Однако, когда Петька явно несправедливо (ну или Васе так кажется) что-то ему в игре присудил, наш активный Вася, несмотря на дергающиеся Петькины губу и нос, все равно Петьке возражает, и обвиняет, и требует. Петька, естественно, рычит, как разозлившийся пес, отвешивает Васе несколько несильных тумаков (маленьких Петька всерьез не бьет) и прогоняет его из общей игры до конца этого дня. Вася одиноко слоняется по периферии двора и страдает.
Еще несколько повторений — и эмоциональное состояние значимого для малышни двора Петьки читается нашим Васей как открытая книга. И больше он никогда «красную черту» не переходит, потому что очень любит играть с Петькой и вообще в компании со всеми. Что здесь для нас важно? Вася в процессе вышеописанного научается не просто что-то видеть и понимать про эмоции других людей, но и менять свое собственное поведение, приноравливать его к своим же (подчеркиваю: к своим же, а вовсе не к Петькиным или Вовкиным!) целям и обстоятельствам.
Вот именно это, последнее, на мой взгляд, многим современным маленьким детям дается с трудом. И не потому, что они сами изначально чем-то отличаются от Васи и Петьки из вышеописанного двора, а потому, что существенно изменилась получаемая ими от социума обратная связь.
Что я предлагаю? Вернуться в прошлое? Ну разумеется нет, в первую очередь потому, что это совершенно невозможно.
Наверное, я просто хотела со своей точки зрения ответить на вопрос библиотекаря Кати и еще ряд подобных вопросов. Почему так получается? Как оно устроено?

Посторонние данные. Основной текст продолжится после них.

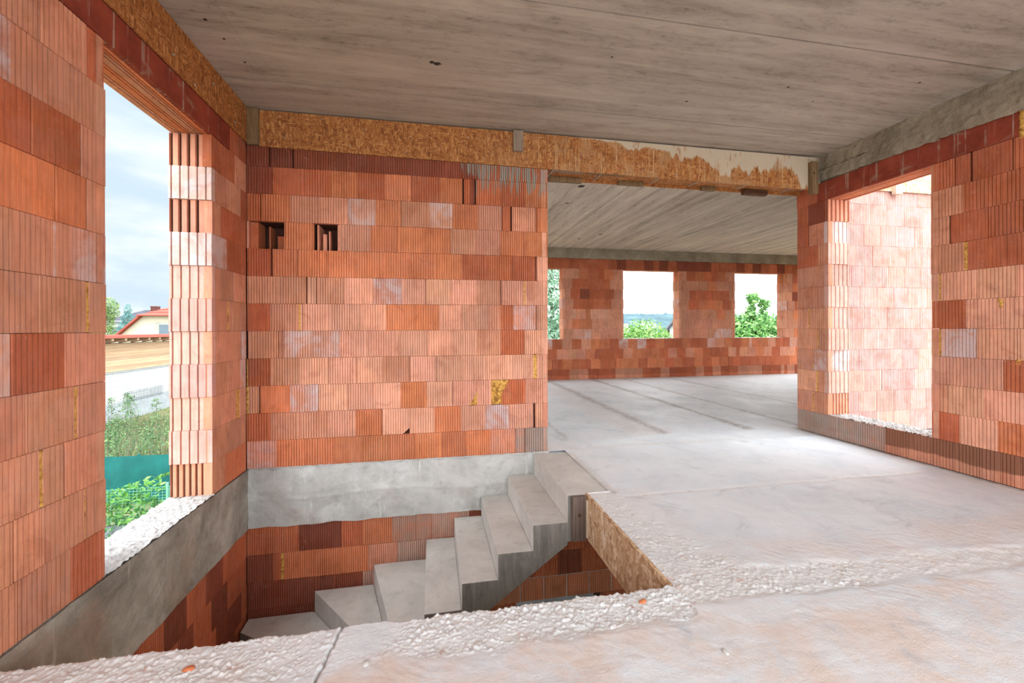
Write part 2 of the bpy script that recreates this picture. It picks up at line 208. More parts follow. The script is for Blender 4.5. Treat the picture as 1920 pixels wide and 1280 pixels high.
# ------------------------------------------------------------------ mesh builder
class MB:
    def __init__(s): s.v=[];s.f=[];s.mi=[];s.tone=[];s.aux=[]; s.t=(.5,.5,.5,0); s.a=(0,0,0,0); s.m=0
    def V(s,p,t=None,a=None):
        s.v.append(tuple(p)); s.tone.append(t or s.t); s.aux.append(a or s.a); return len(s.v)-1
    def F(s,*i): s.f.append(i); s.mi.append(s.m)
    def box(s,a,b,m=None):
        if m is not None: s.m=m
        (x0,y0,z0),(x1,y1,z1)=a,b
        i=[s.V(p) for p in ((x0,y0,z0),(x1,y0,z0),(x1,y1,z0),(x0,y1,z0),(x0,y0,z1),(x1,y0,z1),(x1,y1,z1),(x0,y1,z1))]
        for q in ((0,3,2,1),(4,5,6,7),(0,1,5,4),(1,2,6,5),(2,3,7,6),(3,0,4,7)): s.F(*[i[k] for k in q])
    def prism(s,pts,axis,a,b,m=None):
        """pts: 2D outline; axis 'z','y','x' = extrusion direction from a to b"""
        if m is not None: s.m=m
        P={'z':lambda p,h:(p[0],p[1],h),'y':lambda p,h:(p[0],h,p[1]),'x':lambda p,h:(h,p[0],p[1])}[axis]
        A=[s.V(P(p,a)) for p in pts]; B=[s.V(P(p,b)) for p in pts]; n=len(pts)
        s.F(*A[::-1]); s.F(*B)
        for k in range(n): s.F(A[k],A[(k+1)%n],B[(k+1)%n],B[k])
    def tube(s,p,q,r0,r1=None,n=8,m=None):
        if m is not None: s.m=m
        r1=r0 if r1 is None else r1; p=Vector(p);q=Vector(q); d=(q-p).normalized(); u=d.orthogonal().normalized(); w=d.cross(u)
        A=[];B=[]
        for k in range(n):
            o=u*math.cos(2*PI*k/n)+w*math.sin(2*PI*k/n); A.append(s.V(p+o*r0)); B.append(s.V(q+o*r1))
        for k in range(n): s.F(A[k],A[(k+1)%n],B[(k+1)%n],B[k])
        s.F(*A[::-1]); s.F(*B)
    def grid(s,nu,nv,fn,m=None,wrap=False):
        if m is not None: s.m=m
        I=[]
        for j in range(nv+1):
            row=[]
            for i in range(nu+1):
                r=fn(i/nu,j/nv)
                row.append(s.V(r[0],None,r[1]) if isinstance(r[0],(tuple,Vector)) else s.V(r))
            I.append(row)
        for j in range(nv):
            for i in range(nu): s.F(I[j][i],I[j][i+1],I[j+1][i+1],I[j+1][i])
        return I
    def build(s,name,mats,parent=None,smooth=False,bevel=0,recalc=True,loc=None):
        me=bpy.data.meshes.new(name)
        vv=s.v if loc is None else [(x-loc[0],y-loc[1],z-loc[2]) for x,y,z in s.v]
        me.from_pydata(vv,[],s.f)
        for k in mats: me.materials.append(M[k])
        me.polygons.foreach_set('material_index',s.mi)
        for nm,dat in (('tone',s.tone),('aux',s.aux)):
            at=me.attributes.new(nm,'FLOAT_COLOR','POINT'); at.data.foreach_set('color',[c for q in dat for c in (tuple(q)+(0,0,0,0))[:4]])
        if smooth: me.polygons.foreach_set('use_smooth',[True]*len(me.polygons))
        if recalc or bevel:
            bm=bmesh.new(); bm.from_mesh(me)
            if recalc: bmesh.ops.recalc_face_normals(bm,faces=bm.faces)
            if bevel: bmesh.ops.bevel(bm,geom=[e for e in bm.edges if len(e.link_faces)==2 and e.calc_face_angle(0)>.5],offset=bevel,segments=2,affect='EDGES',profile=.6)
            bm.to_mesh(me); bm.free()
        me.update()
        o=bpy.data.objects.new(name,me); COL.objects.link(o)
        if parent: o.parent=parent
        if loc is not None: o.location=loc
        return o
def tag(o,label=None,cat=None,group=None,kind=None):
    for k,v in (('label',label),('category',cat),('group',group),('kind',kind)):
        if v: o[k]=v
    return o
def empty(name,loc,label,cat,group=None,rz=0):
    o=bpy.data.objects.new(name,None); o.empty_display_size=.1; COL.objects.link(o); o.location=loc; o.rotation_euler=(0,0,rz); return tag(o,label,cat,group)
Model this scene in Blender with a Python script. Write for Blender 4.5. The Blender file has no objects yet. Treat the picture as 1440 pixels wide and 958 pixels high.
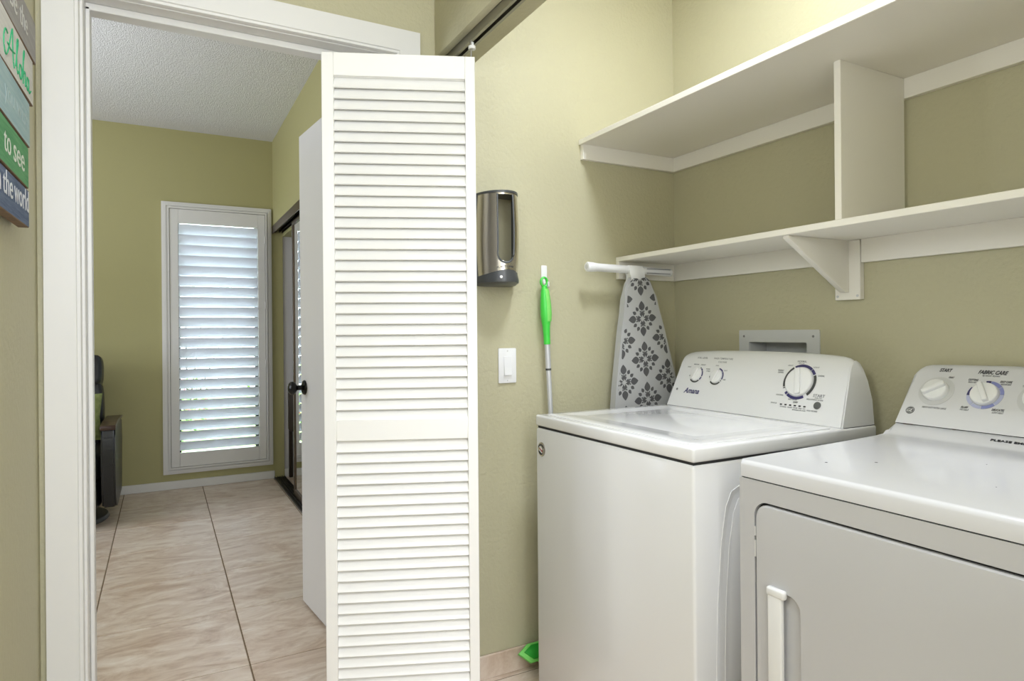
import bpy, bmesh, math, random
from mathutils import Matrix, Vector
random.seed(7)
scene = bpy.context.scene
PI = math.pi
# ------------------------------------------------------------------ camera
F_PX, YAW, ROLL, CY, CAM_H = 908.35, 0.496416, -0.0086919, 466.437, 1.19
fw = Vector((math.sin(YAW), math.cos(YAW), 0))
rt = Vector((math.cos(YAW), -math.sin(YAW), 0))
up = Vector((0, 0, 1))
r2 = rt * math.cos(ROLL) + up * math.sin(ROLL)
u2 = -rt * math.sin(ROLL) + up * math.cos(ROLL)
cam_d = bpy.data.cameras.new('camera')
cam = bpy.data.objects.new('camera', cam_d)
scene.collection.objects.link(cam)
cam_d.sensor_width = 36.0
cam_d.lens = F_PX / 1440 * 36
cam_d.shift_y = -(479 - CY) / 1440
cam_d.clip_start = 0.02
cam.matrix_world = Matrix(((r2.x, u2.x, -fw.x, 0), (r2.y, u2.y, -fw.y, 0), (r2.z, u2.z, -fw.z, CAM_H), (0, 0, 0, 1)))
scene.camera = cam
# ------------------------------------------------------------------ world, lights, exposure
world = bpy.data.worlds.new('world')
scene.world = world
world.use_nodes = True
wn = world.node_tree.nodes
wn['Background'].inputs[0].default_value = (0.80, 0.90, 1.0, 1)
wn['Background'].inputs[1].default_value = 9
scene.view_settings.view_transform = 'Standard'
scene.view_settings.look = 'None'
scene.view_settings.gamma = 1
scene.view_settings.use_curve_mapping = False
scene.view_settings.exposure = 0.09


def area_light(name, loc, size, power, color=(1, 1, 1), rot=(0, 0, 0), size_y=None):
    d = bpy.data.lights.new(name, 'AREA')
    d.energy = power
    d.color = color
    d.size = size
    if size_y:
        d.shape = 'RECTANGLE'
        d.size_y = size_y
    o = bpy.data.objects.new(name, d)
    o.location = loc
    o.rotation_euler = rot
    scene.collection.objects.link(o)
    return o


def globe_light(name, loc, radius, power, color=(1, .95, .87)):
    d = bpy.data.lights.new(name, 'POINT')
    d.energy = power
    d.color = color
    d.shadow_soft_size = radius
    o = bpy.data.objects.new(name, d)
    o.location = loc
    scene.collection.objects.link(o)
    return o


sun = bpy.data.objects.new('sun', bpy.data.lights.new('sun', 'SUN'))
sun.data.energy = 5.0
sun.data.angle = 0.02
sun.rotation_euler = (math.radians(-38), math.radians(25), 0)
scene.collection.objects.link(sun)
LC = (.82, .872, 1.0)
area_light('closet_lamp', (1.12, 1.05, 2.74), 0.26, 23, LC)
area_light('hall_fill', (0.20, 0.10, 2.74), 0.5, 10, LC)  # added fill from above the hall; no ceiling fixture is known here
area_light('hall_fill_rear', (0.28, -1.2, 2.74), 0.6, 26, LC)  # second unseen fill behind the camera, added for brightness
area_light('hall_end_fill', (0.30, -1.90, 1.75), 1.0, 33, LC, (math.radians(90), 0, 0), 1.3)  # added fill panel before the closed rear wall; no window there
area_light('hall_side_fill', (-.26, -1.0, 1.62), 1.15, 14, LC, (0, math.radians(-90), 0), 1.5)  # added side fill for the closet; the left wall has no doorway
globe_light('hall_point_fill', (-.10, .62, 1.72), 0.14, 16, LC)  # added point fill brightening the wall between the shelves; no real fixture
area_light('room_ceiling_fill', (-1.4, 3.6, 1.60), 0.9, 26, LC, (math.radians(180), 0, 0))  # added upward fill that lightens the far room's ceiling
area_light('room_side_fill', (-3.25, 3.8, 1.5), 1.6, 62, LC, (0, math.radians(-90), 0), 1.6)  # added fill from the unseen left side of the room; not a window


# ------------------------------------------------------------------ materials
def lin(c):
    return tuple((v / 255 / 12.92 if v / 255 <= .04045 else ((v / 255 + .055) / 1.055) ** 2.4) for v in c) + (1,)


def mat(name, rgb, rough=.5, metal=0, bump=None, coat=0, spec=.5, var=None):
    """bump=(scale, strength, distance[, detail]); var=(scale, rgb2) mottles the base colour"""
    m = bpy.data.materials.new(name)
    m.use_nodes = True
    nt = m.node_tree
    b = nt.nodes['Principled BSDF']
    b.inputs['Base Color'].default_value = lin(rgb)
    b.inputs['Roughness'].default_value = rough
    b.inputs['Metallic'].default_value = metal
    b.inputs['Coat Weight'].default_value = coat
    b.inputs['Coat Roughness'].default_value = .12
    b.inputs['Specular IOR Level'].default_value = spec
    tc = nt.nodes.new('ShaderNodeTexCoord')
    if bump:
        n = nt.nodes.new('ShaderNodeTexNoise')
        n.inputs['Scale'].default_value = bump[0]
        n.inputs['Detail'].default_value = bump[3] if len(bump) > 3 else 2
        nt.links.new(tc.outputs['Object'], n.inputs['Vector'])
        bp = nt.nodes.new('ShaderNodeBump')
        bp.inputs['Strength'].default_value = bump[1]
        bp.inputs['Distance'].default_value = bump[2]
        nt.links.new(n.outputs['Fac'], bp.inputs['Height'])
        nt.links.new(bp.outputs['Normal'], b.inputs['Normal'])
    if var:
        n = nt.nodes.new('ShaderNodeTexNoise')
        n.inputs['Scale'].default_value = var[0]
        n.inputs['Detail'].default_value = 5
        nt.links.new(tc.outputs['Object'], n.inputs['Vector'])
        mx = nt.nodes.new('ShaderNodeMix')
        mx.data_type = 'RGBA'
        mx.inputs[6].default_value = lin(rgb)
        mx.inputs[7].default_value = lin(var[1])
        nt.links.new(n.outputs['Fac'], mx.inputs[0])
        nt.links.new(mx.outputs[2], b.inputs['Base Color'])
    return m


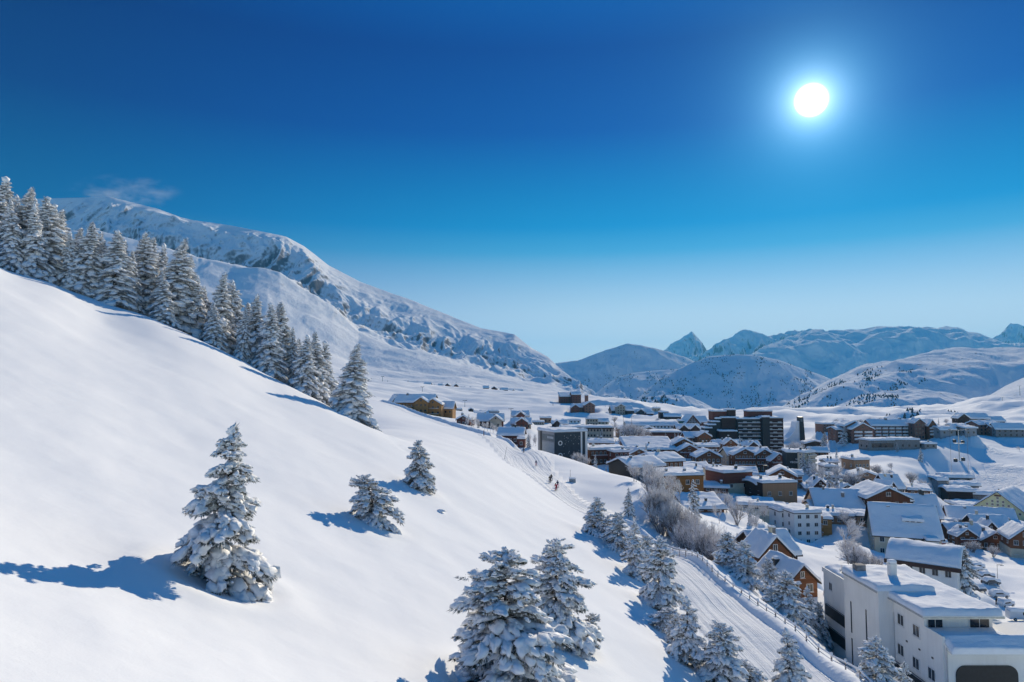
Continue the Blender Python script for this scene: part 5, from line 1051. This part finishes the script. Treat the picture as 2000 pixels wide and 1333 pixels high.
def skier(px, py, Y, face, label, jac, tro, hat, pose=None, group=None, skis=True, hh=1.76, poles=True):
    global ski_me
    a, t = AT(px, py); x, y = a*Y, Y; z = gz(x, y)+.02
    d = pose or pose_ski()
    root = empty('person', (x, y, z), label, 'person', group, face)
    link('body', person_mesh(d, [SKIN, jac, tro, DK]), root)
    hx = d['hea']; v, f = blobs(np.array([[hx[0], hx[1]-.02, hx[2]+.06]]), np.array([[1., 0, 0]]), np.array([[0, 1., 0]]), np.array([[0, 0, 1.]]), np.array([[.125, .14, .13]]), 2, np.random.RandomState(1), .02, .3)
    link('helmet', mesh_np('helmet', v, f, hat), root)
    if not skis: return root
    if ski_me is None:
        m = MB(); ys = [-.75, .65, .80, .90]; zs = [.02, .02, .05, .11]
        for i in range(3): m.add([(-.05, ys[i], zs[i]), (.05, ys[i], zs[i]), (.05, ys[i+1], zs[i+1]), (-.05, ys[i+1], zs[i+1]), (-.05, ys[i], zs[i]+.02), (.05, ys[i], zs[i]+.02), (.05, ys[i+1], zs[i+1]+.02), (-.05, ys[i+1], zs[i+1]+.02)], [(0, 1, 2, 3), (4, 7, 6, 5), (0, 3, 7, 4), (1, 5, 6, 2), (0, 4, 5, 1), (3, 2, 6, 7)])
        ski_me = m.mesh('ski', DK)
    rot = Matrix.Rotation(face, 3, 'Z')
    for s in (-1, 1):
        o = link('ski', ski_me, None, root.location+rot@Vector((s*.14, 0, 0)), face); tag(o, ' '.join(f'dark ski under the {label}'.split()[:16]), 'ski', f'pair of skis of the {label}'[:80])
        if poles:
            hnd = Vector(d['hal' if s < 0 else 'har']); m = MB().cyl((0, 0, 0), Vector((s*.12, -.55, -hnd.z)), .018, n=5)
            o = link('ski_pole', m.mesh('ski_pole', M['dark_metal']), None, root.location+rot@hnd, face); tag(o, ' '.join(f'thin ski pole held by the {label}'.split()[:16]), 'ski pole', f'pair of poles of the {label}'[:80])
    return root
RED, NAVY_, PINK, WHT, ORG = cloth('red_fabric', (.42, .02, .03)), cloth('navy_fabric', (.02, .03, .09)), cloth('pink_fabric', (.55, .12, .22)), cloth('white_fabric', (.7, .7, .72)), cloth('orange_fabric', (.6, .2, .04))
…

А вот так. Что нам с этим делать? Мне кажется, что каждый из родителей и работающих сегодня с детьми специалистов должен сам найти для себя решение и на его основе предоставить близко расположенным детям ту среду и те стимулы и обратные связи, которые сочтет нужным. Универсальных ответов сегодняшнее общество нам не предлагает. Есть варианты. Хорошо это или плохо? Я, как противник всяческой унификации, считаю, что скорее хорошо.